Ho, Jun 22, GNA - Mr Kwasi Adu-Amankwah, TUC Secretary-General on Tuesday said increased workers agitation to draw concessions from government during election year should not be seen as malevolence but strategic.

He said if workers were not asking for the impossible then it was only right that, "they get the politician when you get him right; I don't have any apologies for the timing."

Mr Adu-Amankwah, who was addressing the Delegates Conference of the Volta Regional Council of Labour said politicians must be made to honour their promises and that workers who have worked hard, could extract concessions from them when they (Politicians) needed them most. The two-day conference, which is being attended by 85 delegates from all the 13 District Council of Labour (DCLs), was convened to discuss the forthcoming quadrennial congress draft policy document and proposed amendments to the TUC constitution.

Mr Adu-Amankwah said the new labour law, which has introduced an element of pluralism in representation was a "definite challenge" to the TUC, which could now be in competition with other bodies for membership. He said affiliate bodies of the TUC must take a fresh look at their focus and expand their reach.

Mr Adu-Amankwah said currently about 80 per cent of the estimated eight million workers in the country operated outside the domain of the labour unions.

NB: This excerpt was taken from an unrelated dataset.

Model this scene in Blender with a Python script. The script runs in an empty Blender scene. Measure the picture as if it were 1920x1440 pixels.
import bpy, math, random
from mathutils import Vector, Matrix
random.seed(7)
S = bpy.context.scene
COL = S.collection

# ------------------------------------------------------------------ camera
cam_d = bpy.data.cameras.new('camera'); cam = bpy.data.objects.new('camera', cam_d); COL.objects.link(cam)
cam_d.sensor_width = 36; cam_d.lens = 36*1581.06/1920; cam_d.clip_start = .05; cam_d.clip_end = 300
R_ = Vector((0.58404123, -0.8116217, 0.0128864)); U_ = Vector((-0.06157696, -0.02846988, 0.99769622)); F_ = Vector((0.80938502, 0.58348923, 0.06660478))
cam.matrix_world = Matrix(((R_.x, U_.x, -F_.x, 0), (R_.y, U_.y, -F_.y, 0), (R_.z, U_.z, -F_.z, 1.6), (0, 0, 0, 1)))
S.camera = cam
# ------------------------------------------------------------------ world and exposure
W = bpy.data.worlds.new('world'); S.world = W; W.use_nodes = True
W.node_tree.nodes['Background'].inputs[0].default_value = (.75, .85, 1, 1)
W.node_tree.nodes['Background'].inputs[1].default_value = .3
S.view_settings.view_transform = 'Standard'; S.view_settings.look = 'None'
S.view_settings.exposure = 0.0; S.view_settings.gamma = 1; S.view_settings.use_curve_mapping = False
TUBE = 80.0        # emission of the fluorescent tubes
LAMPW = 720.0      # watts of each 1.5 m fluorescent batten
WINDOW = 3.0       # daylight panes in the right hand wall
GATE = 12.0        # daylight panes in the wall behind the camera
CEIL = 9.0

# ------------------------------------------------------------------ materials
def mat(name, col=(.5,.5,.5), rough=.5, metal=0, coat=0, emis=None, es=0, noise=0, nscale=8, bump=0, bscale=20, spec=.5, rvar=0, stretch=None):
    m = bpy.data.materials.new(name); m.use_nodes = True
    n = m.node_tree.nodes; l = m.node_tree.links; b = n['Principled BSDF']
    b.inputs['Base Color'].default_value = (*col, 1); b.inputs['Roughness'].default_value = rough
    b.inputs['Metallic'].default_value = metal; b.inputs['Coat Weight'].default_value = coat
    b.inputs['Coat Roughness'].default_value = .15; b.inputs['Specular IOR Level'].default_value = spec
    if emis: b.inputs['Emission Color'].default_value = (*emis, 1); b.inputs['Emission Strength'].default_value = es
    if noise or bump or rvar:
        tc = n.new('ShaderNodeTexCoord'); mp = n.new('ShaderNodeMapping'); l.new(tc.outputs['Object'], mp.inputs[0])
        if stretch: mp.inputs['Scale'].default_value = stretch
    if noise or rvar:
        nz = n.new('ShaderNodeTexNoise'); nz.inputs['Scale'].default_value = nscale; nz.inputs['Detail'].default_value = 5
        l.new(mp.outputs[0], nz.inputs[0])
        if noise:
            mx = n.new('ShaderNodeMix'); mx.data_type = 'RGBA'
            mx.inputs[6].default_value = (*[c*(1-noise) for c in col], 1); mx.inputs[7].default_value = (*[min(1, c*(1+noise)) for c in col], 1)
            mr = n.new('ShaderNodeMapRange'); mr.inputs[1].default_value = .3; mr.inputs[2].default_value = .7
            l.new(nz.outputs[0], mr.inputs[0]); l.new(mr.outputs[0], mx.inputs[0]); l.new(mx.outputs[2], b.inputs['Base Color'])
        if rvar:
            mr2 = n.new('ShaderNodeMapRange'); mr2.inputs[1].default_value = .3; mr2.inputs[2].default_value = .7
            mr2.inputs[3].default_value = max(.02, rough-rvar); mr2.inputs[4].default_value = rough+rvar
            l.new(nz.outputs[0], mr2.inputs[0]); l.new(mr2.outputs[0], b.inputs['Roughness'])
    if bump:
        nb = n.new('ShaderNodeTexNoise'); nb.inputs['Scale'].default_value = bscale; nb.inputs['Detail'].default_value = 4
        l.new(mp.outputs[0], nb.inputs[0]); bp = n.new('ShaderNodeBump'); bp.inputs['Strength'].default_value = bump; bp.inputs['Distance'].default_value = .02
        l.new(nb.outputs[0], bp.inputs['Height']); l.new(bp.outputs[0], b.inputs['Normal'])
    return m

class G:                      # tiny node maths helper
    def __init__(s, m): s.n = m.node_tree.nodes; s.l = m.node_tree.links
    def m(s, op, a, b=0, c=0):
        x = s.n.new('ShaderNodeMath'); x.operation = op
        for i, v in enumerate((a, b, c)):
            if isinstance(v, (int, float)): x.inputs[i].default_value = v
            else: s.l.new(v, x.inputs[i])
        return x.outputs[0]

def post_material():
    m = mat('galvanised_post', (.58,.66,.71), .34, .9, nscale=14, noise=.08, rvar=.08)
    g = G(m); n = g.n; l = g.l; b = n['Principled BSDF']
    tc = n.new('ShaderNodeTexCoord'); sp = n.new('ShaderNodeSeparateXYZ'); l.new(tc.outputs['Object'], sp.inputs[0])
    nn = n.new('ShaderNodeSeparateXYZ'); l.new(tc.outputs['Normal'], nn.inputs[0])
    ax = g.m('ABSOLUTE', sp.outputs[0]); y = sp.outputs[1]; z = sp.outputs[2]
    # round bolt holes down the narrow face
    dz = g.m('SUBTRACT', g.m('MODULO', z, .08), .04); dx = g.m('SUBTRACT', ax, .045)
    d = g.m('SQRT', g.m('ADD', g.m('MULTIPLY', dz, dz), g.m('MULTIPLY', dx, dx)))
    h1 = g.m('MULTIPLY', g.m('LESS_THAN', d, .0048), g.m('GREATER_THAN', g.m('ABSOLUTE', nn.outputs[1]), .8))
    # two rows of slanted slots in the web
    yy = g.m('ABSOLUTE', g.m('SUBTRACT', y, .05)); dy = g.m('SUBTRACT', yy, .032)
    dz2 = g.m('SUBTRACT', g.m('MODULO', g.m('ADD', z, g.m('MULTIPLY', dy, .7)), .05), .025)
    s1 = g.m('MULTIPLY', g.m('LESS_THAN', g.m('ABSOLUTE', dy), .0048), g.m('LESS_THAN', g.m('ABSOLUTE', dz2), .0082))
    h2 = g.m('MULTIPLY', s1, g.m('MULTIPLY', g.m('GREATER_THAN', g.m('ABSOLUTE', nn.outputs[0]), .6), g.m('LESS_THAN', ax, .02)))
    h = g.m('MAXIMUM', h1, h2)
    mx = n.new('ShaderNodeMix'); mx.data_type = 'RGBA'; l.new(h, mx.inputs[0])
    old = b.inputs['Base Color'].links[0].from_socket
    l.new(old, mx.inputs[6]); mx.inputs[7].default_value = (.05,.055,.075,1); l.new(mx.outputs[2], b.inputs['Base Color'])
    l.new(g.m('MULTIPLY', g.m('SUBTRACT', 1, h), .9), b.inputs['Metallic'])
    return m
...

He called for strengthening of unions at the local levels to attract more members, reminding the conference that under the current labour dispensation it was the most representative of the unions, which would be given the bargaining power.

On incomes, Mr Adu-Amankwah conceded that, they remained low and asked the delegates to discuss, among other things, wage disparities and whether benefits and service conditions were too many.

The TUC Secretary-General reminded the delegates that wage levels should always be determined by productivity levels.

Mr Adu-Amankwah said national peace was basic to the sustenance of democracy and economic growth, saying, that ethnicity should never be an issue in national affairs as it could destroy all gains made over the years as in some neighbouring countries.

Other issues he tabled to be discussed by the delegates were the health insurance, social security and pensions, end-of- service benefits and housing and inequities in world trade.

Mr Maxwell Akoto-Mireku, Volta Regional Secretary of the TUC urged the representatives of the various DCLs to endeavour to make their unions better than they met them.